When the mural first appeared, "we moved quickly to put in place temporary measures to protect it and manage the crowds, such as installing fencing and having visits from park patrol officers".

The council was discussing "future solutions" with the homeowner "to enable everyone to enjoy the artwork".

On Monday, Banksy claimed the mural as his own following speculation after it appeared on a building on Hornsey Road in Finsbury Park.

Local resident and journalist Carlos Serrano said discovering a Banksy right beside his flat had led to some "crazy days". His window now lies within the fenced off area which protects the street art.

He told the BBC London: "I really feel really happy about this because I think this is just like an opportunity to meet new people, to feel like I'm really part of this community."

Mr Serrano added: "This is private property and we are living here - we want to preserve our privacy - I think that's important - but at the same time it's important for people to enjoy this kind of thing."

'Real shame'

Streams of people travelled to see the artwork, but local resident Matt McKenna, 35, told BBC London he was out walking his dog on Wednesday morning when he saw the white paint across the mural.

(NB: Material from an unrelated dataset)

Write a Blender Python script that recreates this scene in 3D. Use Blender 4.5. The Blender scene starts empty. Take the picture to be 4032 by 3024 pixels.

"It is a real shame. It happened overnight," he said. "When it appeared on Sunday my partner saw it and said she quite liked it before everyone was talking about it.

"It has got lots of people talking and it is a bit of London which is a bit forgotten at times."

Crowd of people standing in front of Banksy mural
Streams of people travelled to Finsbury Park to see Banksy's artwork since it first appeared over the weekend

As yet, the person responsible for the white paint has not been identified.

Speaking on the BBC podcast "The Banksy Story" earlier in the week, graffiti artist Joe Epstein, from LDN Graffiti, explained graffiti artists often had "turf wars" that could see them "taking out each other's pieces".

He said: "Part of the story of these pieces is how people add to it or are aggressive towards it or aligned with it."

Retired local art teacher Don Campbell standing at the fence
Retired local art teacher Don Campbell spoke to BBC London about his thoughts on the white paint

Retired local art teacher Don Campbell told BBC London he thought the white paint "kind of adds to it and distracts from it as well, at the same time".

"It's part of the history of just what can happen in a few days or so," he said.

As with many of Banksy's works, the latest piece caused a debate and range of opinions, including from some conservation campaigners who say the Cherry tree was pruned back, or pollarded, too much.

Gio Lozzi, from Haringey Tree Protectors, said the Cherry tree had been cut back "really, really, really brutally".

"Cherry trees do not respond well to this kind of pollarding," she said.

"It should be in blossom, it should be in full blossom, it's March."

Islington Council explained the cherry tree chosen by Banksy was 40 to 50 years old and in declining health, with decay and fungi damage.

The local authority said it would continue to work to try to keep the tree alive and that it should re-bud across its crown.

The boss of the firm responsible for pruning the tree back to its current shape on behalf of the council said his team had used an "ancient form of pruning", known as pollarding, where the upper parts of the tree were removed.

Lawrence-Thor Stephen, who runs Thor's Trees, explained the practice limited the tree's growth and stopped weak branches from falling off.

He said it was a "really good way of increasing the lifespan of the tree" and that he hoped it would "burst with growth in the spring".